You name it, he's done it, from boxing to bowls via an assortment of telegenic activities, some of which he has jazzed up and reinvented, others he has simply invented. Now one of the Essex entrepreneur's new year resolutions is to give another sport a makeover. Ping pong. Not table tennis, you'll note. His World Championship of Ping Pong, taking place at London's Alexandra Palace next weekend, promises to be a real blast from the past. Out go the pimpled rubber-and-foam bats – instead 64 international competitors will use ones covered with sandpaper.

"I'd like to take it back to when it was an exciting sport," says Hearn, who will bring on the dancing girls and fanfares in a darts-style revamp for the Sky-screened event. "The foam bat has killed it because it's so spin-orientated and doesn't lend itself to TV. I'm all about what looks good on the box. You can't beat the old bat. You smacked it and it made that lovely noise. You had rallies where you would stand 16 feet behind the table and smash it."

Britain's top player, Andrew Baggaley, says he needed little persuading to swap new bat for old, especially when he learned of a £62,000 prize pot, with £12,000 to the winner. Baggaley, 29, said: "I'm all for bringing a breath of fresh air to the sport."

A fresh whiff of waff, as Boris might say.

Unhappy New Year

Table tennis is among those sports left with little hope of a prosperous new year as a result of the cuts at UK Sport, whose "no compromise" funding policy seems actually more Thatcherite than Dickensian.

"I have never received individual funding, but where is the legacy for the new generation of players?" asks Andrew Baggaley.

One of his predecessors, Matthew Syed, claims that UK Sport have been blinded by the lust for gold. "They have lost the plot," he said. "Socially inclusive inner-city sports like volleyball, handball, basketball and table tennis have been cynically shafted by an organisation that has lavished public money on posh sports such as equestrianism, rowing and sailing.

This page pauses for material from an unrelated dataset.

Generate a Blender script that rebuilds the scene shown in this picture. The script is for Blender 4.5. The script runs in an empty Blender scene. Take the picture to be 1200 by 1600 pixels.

Meanwhile, high-potential children from poorer families, who could never afford elite coaching without public support, are left on the scrapheap."

Question: Why should UK Sport be the sole arbiter of who gets what? Would it not be fairer to have an independent panel making the final assessment on any recommendations?

Tarnished silver

As predicted, it's trebles all round as Sir Brad, Sir Ben, Dame Sarah and virtually the entire cast of 2012 celebrate their honours. But not everyone is joining in, especially in Northern Ireland.

Pointing out it was not only gold which earned gongs (gymnastics silver medallist Louis Smith received an MBE), the Belfast Telegraph asks: "Why not our Coleraine oarsmen Richard and Peter Chambers, who won a silver in one of the most gruelling contests of the entire Olympics? It would have made sense, if nothing else, to keep some parity with the awards to England, Scotland and Wales, in this saga of missed opportunities. Perhaps our competitors were overlooked because we are the United Kingdom's second-class citizens and that people of influence in London and elsewhere could not care less about us."

Boxing's tall story

Among the Christmas publications that came my way was the joint biography of giant world heayyweight champions Vitali and Wladimir Klitschko. When I say it's a tall story, I'm not kidding. It stands 4ft 5in and weighs well over a stone. How did Santa get that one down the chimney?